On the other hand, Hughes solicits such a conversation by drawing on the divide between "blacks" and "mulattos" with the idea that a person's identity of their blackness is defined in relation to their whiteness. For example, Robert feels he is entitled to the same rights and priviledges as whites not because he is human just as them but because he has white blood running through his veins. Therefore, Robert sees his racial, social, and political identity as a black man in relation to his whiteness. He places himself on a pedestal because his father is white. However, in the end when Robert is in danger of being lynched by a town mob Hughes shows up the same conclusion that Grimke does: regardless of the shade of your skin, or how much white a person has in them, they will always be considered black and never be afforded the same rights and priviledges as whites because of it.

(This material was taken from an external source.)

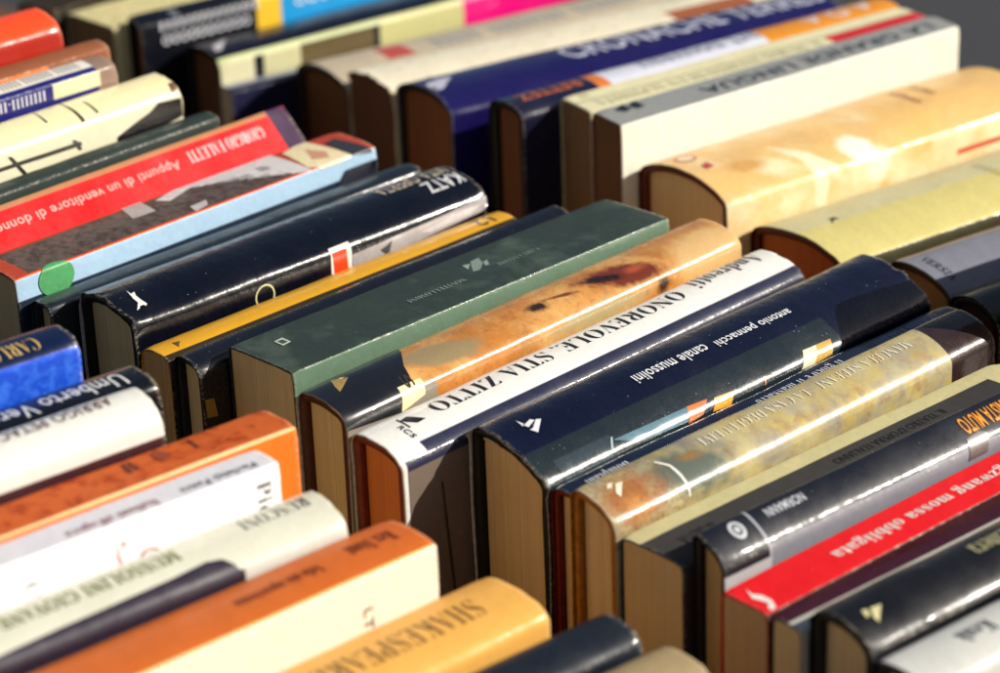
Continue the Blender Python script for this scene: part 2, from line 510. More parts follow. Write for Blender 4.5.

I feel that Hughe sis very succesful at writing whiteness in mulatto. He captured the essence of the white "plantation master" that intermingles with his black slaves and even has children by them, while all the while expressing notions of blacks being inferior and subpar to him.

Unknown said...

Hughes’ Robert has privileges in the fact that he knows his father’s identity and can defy his master/father’s authority as blatantly as he does. This relationship, and even the relationship between Robert and his mother, are indicative of the privileges presented to light-skinned blacks. If Robert had been dark-skinned, the play would have been over before it even started because he wouldn’t have been able to elude the eyes of white characters so obviously. Neither playwright expressed how his/her burden as a tragic mulatto figure fails in comparison to the plights of other black stigmas much of the time. Their interactions with medium-skinned or dark-skinned blacks is minimal, and *Rachel* presents dark-skinned blacks as some sort of puppy which she can care for. Thus, neither playwright presents effectively what is so tragic about being mulatto in terms of relationships with blacks suggesting that it is identity with one’s white side that drives the tragedy. Although it is conveyed that the black portion renders the tragedy, the playwrights suggest otherwise. Both Robert and Rachel take liberties denied to full-blown black characters and subjects. Their speeches are more polished and their attitudes more individualistic, suggesting also that that individualism (enough to defy a white master and proclaim not to have children) is inherently white.
Grimke and Hughes, also, were not the first to indicate black identity as a racial, social and political identification—with *The Escape,* the audience is presented with black as an identification on all these levels because blacks are enslaved; enslavement because you’re black is just cause to suggest black identity is racial, social and political.